• _What the exercise asks_: Look below for the line containing "Generate a Blender" and the line containing "from mathutils import Matrix, Vector"; repeat exactly those two lines and all lines between them, and nothing else.

• _Scripts that build scenes_:
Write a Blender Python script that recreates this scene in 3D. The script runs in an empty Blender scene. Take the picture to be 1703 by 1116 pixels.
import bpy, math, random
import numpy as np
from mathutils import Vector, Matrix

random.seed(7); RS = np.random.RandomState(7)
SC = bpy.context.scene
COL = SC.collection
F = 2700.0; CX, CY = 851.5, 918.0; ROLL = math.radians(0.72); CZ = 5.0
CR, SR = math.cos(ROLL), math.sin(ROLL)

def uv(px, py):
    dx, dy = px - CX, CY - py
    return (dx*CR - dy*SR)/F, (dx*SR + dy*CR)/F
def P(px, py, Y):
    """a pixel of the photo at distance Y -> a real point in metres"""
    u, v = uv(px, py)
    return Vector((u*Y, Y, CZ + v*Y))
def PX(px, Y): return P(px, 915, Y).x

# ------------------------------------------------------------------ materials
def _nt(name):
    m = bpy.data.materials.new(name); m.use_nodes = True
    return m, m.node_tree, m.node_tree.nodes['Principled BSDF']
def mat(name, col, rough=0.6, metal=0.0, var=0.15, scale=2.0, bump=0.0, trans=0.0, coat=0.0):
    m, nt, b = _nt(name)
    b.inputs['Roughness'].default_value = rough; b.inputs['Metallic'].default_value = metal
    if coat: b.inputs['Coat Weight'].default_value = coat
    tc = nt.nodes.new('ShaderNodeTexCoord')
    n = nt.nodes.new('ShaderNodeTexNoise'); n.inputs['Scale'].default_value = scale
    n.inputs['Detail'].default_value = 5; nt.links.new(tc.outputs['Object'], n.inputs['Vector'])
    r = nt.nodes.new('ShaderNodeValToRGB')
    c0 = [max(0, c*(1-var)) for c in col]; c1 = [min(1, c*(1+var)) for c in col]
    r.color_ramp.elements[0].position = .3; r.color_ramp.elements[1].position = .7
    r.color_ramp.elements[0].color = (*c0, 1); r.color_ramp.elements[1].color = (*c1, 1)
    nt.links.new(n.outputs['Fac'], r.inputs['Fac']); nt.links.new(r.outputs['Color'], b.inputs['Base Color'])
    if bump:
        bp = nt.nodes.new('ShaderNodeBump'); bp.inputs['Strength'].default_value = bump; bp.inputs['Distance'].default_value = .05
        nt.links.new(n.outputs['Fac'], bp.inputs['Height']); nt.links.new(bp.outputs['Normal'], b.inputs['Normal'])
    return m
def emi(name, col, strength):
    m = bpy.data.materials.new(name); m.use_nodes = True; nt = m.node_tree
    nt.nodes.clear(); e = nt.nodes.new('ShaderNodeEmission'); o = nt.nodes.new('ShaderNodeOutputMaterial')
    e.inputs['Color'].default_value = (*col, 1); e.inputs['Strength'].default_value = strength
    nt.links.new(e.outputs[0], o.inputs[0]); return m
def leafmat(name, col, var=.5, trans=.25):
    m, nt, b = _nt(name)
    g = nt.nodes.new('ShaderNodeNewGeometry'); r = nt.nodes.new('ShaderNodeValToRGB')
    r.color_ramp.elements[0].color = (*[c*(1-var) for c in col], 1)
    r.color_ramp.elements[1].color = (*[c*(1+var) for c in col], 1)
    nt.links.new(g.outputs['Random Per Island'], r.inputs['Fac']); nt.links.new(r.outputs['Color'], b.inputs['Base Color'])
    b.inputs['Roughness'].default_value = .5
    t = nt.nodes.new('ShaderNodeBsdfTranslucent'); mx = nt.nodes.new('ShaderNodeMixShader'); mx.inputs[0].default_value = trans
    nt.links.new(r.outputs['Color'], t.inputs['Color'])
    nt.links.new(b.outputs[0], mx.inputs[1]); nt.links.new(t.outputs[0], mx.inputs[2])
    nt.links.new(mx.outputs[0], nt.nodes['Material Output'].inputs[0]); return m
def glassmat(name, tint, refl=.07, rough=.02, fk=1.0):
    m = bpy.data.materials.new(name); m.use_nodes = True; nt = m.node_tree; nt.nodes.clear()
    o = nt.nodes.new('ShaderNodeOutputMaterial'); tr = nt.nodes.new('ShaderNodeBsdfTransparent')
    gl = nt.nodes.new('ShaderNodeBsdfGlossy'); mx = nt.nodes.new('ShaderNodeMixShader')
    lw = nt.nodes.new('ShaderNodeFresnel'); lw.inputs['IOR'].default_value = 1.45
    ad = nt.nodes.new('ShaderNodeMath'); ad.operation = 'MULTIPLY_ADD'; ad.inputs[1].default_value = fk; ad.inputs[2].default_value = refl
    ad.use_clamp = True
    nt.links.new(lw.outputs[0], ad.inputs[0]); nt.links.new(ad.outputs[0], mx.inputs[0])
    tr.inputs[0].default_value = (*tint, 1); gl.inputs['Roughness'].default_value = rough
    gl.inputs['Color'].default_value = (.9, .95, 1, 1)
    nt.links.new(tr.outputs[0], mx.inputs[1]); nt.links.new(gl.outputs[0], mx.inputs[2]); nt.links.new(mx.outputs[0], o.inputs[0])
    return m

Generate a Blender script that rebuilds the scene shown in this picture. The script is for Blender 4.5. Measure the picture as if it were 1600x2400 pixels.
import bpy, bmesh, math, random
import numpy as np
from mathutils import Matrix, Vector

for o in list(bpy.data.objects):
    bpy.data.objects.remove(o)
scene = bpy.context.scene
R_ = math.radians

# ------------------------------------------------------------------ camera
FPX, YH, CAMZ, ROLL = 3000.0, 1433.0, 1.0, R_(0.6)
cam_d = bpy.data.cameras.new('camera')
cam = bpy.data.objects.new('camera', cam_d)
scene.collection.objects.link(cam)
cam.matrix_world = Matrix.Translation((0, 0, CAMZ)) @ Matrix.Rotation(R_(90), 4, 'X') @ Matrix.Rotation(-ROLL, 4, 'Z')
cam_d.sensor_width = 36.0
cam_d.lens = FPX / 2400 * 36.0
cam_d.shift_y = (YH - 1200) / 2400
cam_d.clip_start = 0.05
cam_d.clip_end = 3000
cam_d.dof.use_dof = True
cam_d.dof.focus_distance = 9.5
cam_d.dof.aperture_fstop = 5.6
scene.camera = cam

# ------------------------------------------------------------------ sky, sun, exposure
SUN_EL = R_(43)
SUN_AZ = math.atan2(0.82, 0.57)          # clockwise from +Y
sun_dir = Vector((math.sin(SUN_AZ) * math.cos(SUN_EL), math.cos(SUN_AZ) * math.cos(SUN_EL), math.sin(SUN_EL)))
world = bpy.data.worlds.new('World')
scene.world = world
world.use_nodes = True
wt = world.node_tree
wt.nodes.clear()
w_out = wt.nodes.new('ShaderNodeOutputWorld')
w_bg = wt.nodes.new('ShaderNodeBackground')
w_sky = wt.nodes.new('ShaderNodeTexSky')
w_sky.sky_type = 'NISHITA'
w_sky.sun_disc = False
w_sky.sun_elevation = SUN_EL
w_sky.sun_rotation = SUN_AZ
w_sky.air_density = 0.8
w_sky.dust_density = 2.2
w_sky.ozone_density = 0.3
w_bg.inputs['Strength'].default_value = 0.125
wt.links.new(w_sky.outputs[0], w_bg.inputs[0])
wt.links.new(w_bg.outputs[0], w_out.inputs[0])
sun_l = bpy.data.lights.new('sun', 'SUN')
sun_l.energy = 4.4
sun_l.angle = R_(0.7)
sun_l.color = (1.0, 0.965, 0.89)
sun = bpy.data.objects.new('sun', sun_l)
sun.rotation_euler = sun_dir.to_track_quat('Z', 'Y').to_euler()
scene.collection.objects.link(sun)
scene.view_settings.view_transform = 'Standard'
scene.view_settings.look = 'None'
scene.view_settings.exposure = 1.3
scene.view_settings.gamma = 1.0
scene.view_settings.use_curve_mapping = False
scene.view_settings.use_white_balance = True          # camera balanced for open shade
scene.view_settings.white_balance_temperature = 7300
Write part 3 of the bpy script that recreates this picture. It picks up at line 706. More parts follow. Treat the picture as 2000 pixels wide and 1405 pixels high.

• _Response to the task_:
Generate a Blender script that rebuilds the scene shown in this picture. The script is for Blender 4.5. Measure the picture as if it were 1600x2400 pixels.
import bpy, bmesh, math, random
import numpy as np
from mathutils import Matrix, Vector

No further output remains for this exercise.